[Instructions for the task]
Quote the listing below in full and exactly as written, but omit every picture.

==== Information provided ====

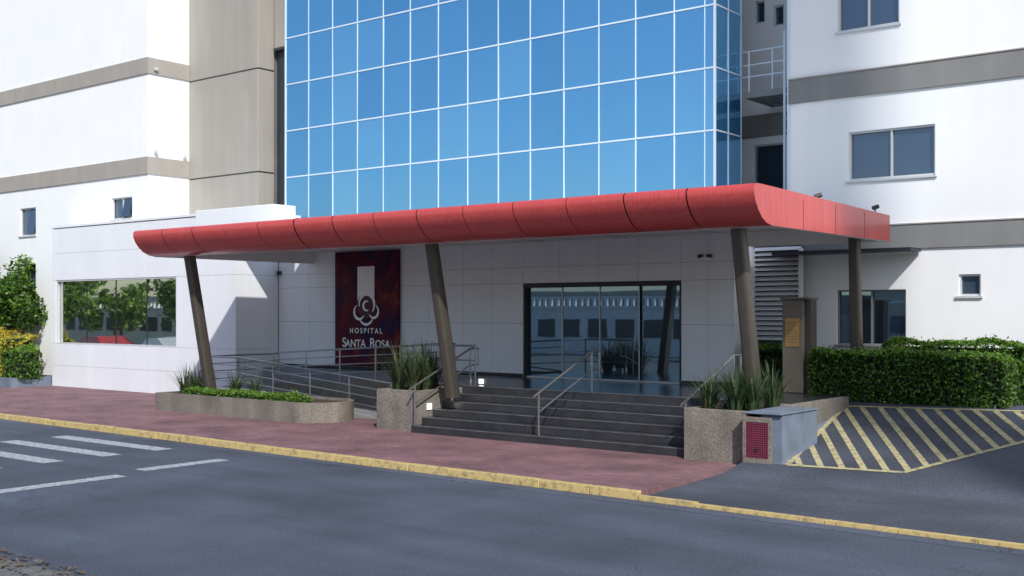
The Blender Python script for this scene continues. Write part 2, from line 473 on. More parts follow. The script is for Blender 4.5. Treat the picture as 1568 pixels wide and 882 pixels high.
leaf_mesh("fallen_leaves", pts, .03, [M['bark'], leafmat("dry_leaf_b", (.25, .17, .07)), leafmat("dry_leaf_c", (.28, .25, .12))], None, ups=5)

# ------------------------------------------------------------------ left building
lb = root("left_wing_building")
wins = [(-36.75, -35.45, 6.2, 6.97), (-43.2, -42.0, 5.87, 6.96), (-43.1, -42.0, 3.7, 4.75), (-49.5, -48.2, 5.9, 6.96), (-55, -53.7, 5.9, 6.96)]
wall_holes("front_wall", -62, -34.5, 0, 18, 23.1, .14, wins, M['white'], lb)
mesh("side_wall", [(-34.5, 23.701, 0), (-34.5, 30, 0), (-34.5, 30, 18), (-34.5, 23.701, 18)], [(0, 1, 2, 3)], M['white'], lb)
box("roof", -62, -34.51, 23.71, 32, 17.5, 17.9, M['white'], lb)
for k, w in enumerate(wins):
    window(lb, *w, 23.1, 2 if k != 1 else 1)
mesh("open_sash", [(-42.6, 23.06, 6.0), (-42.05, 23.06, 6.0), (-42.05, 23.2, 6.9), (-42.6, 23.2, 6.9)], [(0, 1, 2, 3)], M['winglass'], lb)
mesh("open_sash_b", [(-36.0, 23.0, 6.26), (-35.5, 23.0, 6.26), (-35.5, 23.17, 6.9), (-36.0, 23.17, 6.9)], [(0, 1, 2, 3)], M['winglass'], lb)
bl = []
for z0, z1 in ((11.22, 11.78), (7.70, 8.30)):
    bl += [(-62, -34.45, 23.05, 23.098, z0, z1), (-34.497, -34.45, 23.1, 24.79, z0, z1)]
boxes("facade_bands", bl, M['band'], lb)
for (x, y, z) in ((-34.43, 23.3, 11.35), (-34.43, 23.3, 8.45), (-34.43, 24.5, 8.4)):
    box("wall_fitting", x, x+.08, y, y+.12, z, z+.1, M['alu'], lb)

bs = root("beige_stair_tower")
box("shaft_core", -34.4, -30.7, 24.85, 30, 0, 19.9, M['gap'], bs)
for z0, z1 in ((0, 4.1), (4.14, 7.62), (7.67, 11.15), (11.2, 14.7), (14.74, 20)):
    box("shaft_panel", -34.49, -30.62, 24.8, 25.5, z0, z1, M['beige'], bs, .012)
box("upper_return_wall", -30.6, -29.46, 25.5, 26, 11.9, 20, M['beige'], bs)
box("dark_recess_panel", -30.6, -29.46, 25.62, 26, 0, 11.88, M['dark'], bs)
box("recess_lintel", -30.58, -29.5, 25.44, 25.62, 11.86, 11.95, M['dark'], bs)

blk = root("low_block_building")
WX0, WX1, WZ0, WZ1 = -38.95, -31.56, 1.69, 4.02
wall_holes("core_wall", -39.2, -28.5, 0, 5.9, 22.24, .14, [(WX0, WX1, WZ0, WZ1)], M['gap'], blk)
xs = [-39.2, WX0]+lin(WX0, WX1, 6)[1:]+[-30.0, -28.5]
zs = [.13, .9, WZ0, WZ1, 5.0, 5.92]
panel_grid("facade_panels", xs, zs, 22.24, M['panel'], blk, .04, .004, skip=lambda x, z: WX0 < x < WX1 and WZ0 < z < WZ1)
panel_grid("return_panels", [22.2, 23.88], zs, -28.5, M['panel'], blk, .03, .004, axis='y')
box("roof_slab", -39.25, -28.42, 22.17, 24.78, 5.94, 6.02, M['panel'], blk)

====

[Solution for this task]
The Blender Python script for this scene continues. Write part 2, from line 473 on. More parts follow. The script is for Blender 4.5. Treat the picture as 1568 pixels wide and 882 pixels high.
leaf_mesh("fallen_leaves", pts, .03, [M['bark'], leafmat("dry_leaf_b", (.25, .17, .07)), leafmat("dry_leaf_c", (.28, .25, .12))], None, ups=5)

# ------------------------------------------------------------------ left building
lb = root("left_wing_building")
wins = [(-36.75, -35.45, 6.2, 6.97), (-43.2, -42.0, 5.87, 6.96), (-43.1, -42.0, 3.7, 4.75), (-49.5, -48.2, 5.9, 6.96), (-55, -53.7, 5.9, 6.96)]
wall_holes("front_wall", -62, -34.5, 0, 18, 23.1, .14, wins, M['white'], lb)
mesh("side_wall", [(-34.5, 23.701, 0), (-34.5, 30, 0), (-34.5, 30, 18), (-34.5, 23.701, 18)], [(0, 1, 2, 3)], M['white'], lb)
box("roof", -62, -34.51, 23.71, 32, 17.5, 17.9, M['white'], lb)
for k, w in enumerate(wins):
    window(lb, *w, 23.1, 2 if k != 1 else 1)
mesh("open_sash", [(-42.6, 23.06, 6.0), (-42.05, 23.06, 6.0), (-42.05, 23.2, 6.9), (-42.6, 23.2, 6.9)], [(0, 1, 2, 3)], M['winglass'], lb)
mesh("open_sash_b", [(-36.0, 23.0, 6.26), (-35.5, 23.0, 6.26), (-35.5, 23.17, 6.9), (-36.0, 23.17, 6.9)], [(0, 1, 2, 3)], M['winglass'], lb)
bl = []
for z0, z1 in ((11.22, 11.78), (7.70, 8.30)):
    bl += [(-62, -34.45, 23.05, 23.098, z0, z1), (-34.497, -34.45, 23.1, 24.79, z0, z1)]
boxes("facade_bands", bl, M['band'], lb)
for (x, y, z) in ((-34.43, 23.3, 11.35), (-34.43, 23.3, 8.45), (-34.43, 24.5, 8.4)):
    box("wall_fitting", x, x+.08, y, y+.12, z, z+.1, M['alu'], lb)

bs = root("beige_stair_tower")
box("shaft_core", -34.4, -30.7, 24.85, 30, 0, 19.9, M['gap'], bs)
for z0, z1 in ((0, 4.1), (4.14, 7.62), (7.67, 11.15), (11.2, 14.7), (14.74, 20)):
    box("shaft_panel", -34.49, -30.62, 24.8, 25.5, z0, z1, M['beige'], bs, .012)
box("upper_return_wall", -30.6, -29.46, 25.5, 26, 11.9, 20, M['beige'], bs)
box("dark_recess_panel", -30.6, -29.46, 25.62, 26, 0, 11.88, M['dark'], bs)
box("recess_lintel", -30.58, -29.5, 25.44, 25.62, 11.86, 11.95, M['dark'], bs)

blk = root("low_block_building")
WX0, WX1, WZ0, WZ1 = -38.95, -31.56, 1.69, 4.02
wall_holes("core_wall", -39.2, -28.5, 0, 5.9, 22.24, .14, [(WX0, WX1, WZ0, WZ1)], M['gap'], blk)
xs = [-39.2, WX0]+lin(WX0, WX1, 6)[1:]+[-30.0, -28.5]
zs = [.13, .9, WZ0, WZ1, 5.0, 5.92]
panel_grid("facade_panels", xs, zs, 22.24, M['panel'], blk, .04, .004, skip=lambda x, z: WX0 < x < WX1 and WZ0 < z < WZ1)
panel_grid("return_panels", [22.2, 23.88], zs, -28.5, M['panel'], blk, .03, .004, axis='y')
box("roof_slab", -39.25, -28.42, 22.17, 24.78, 5.94, 6.02, M['panel'], blk)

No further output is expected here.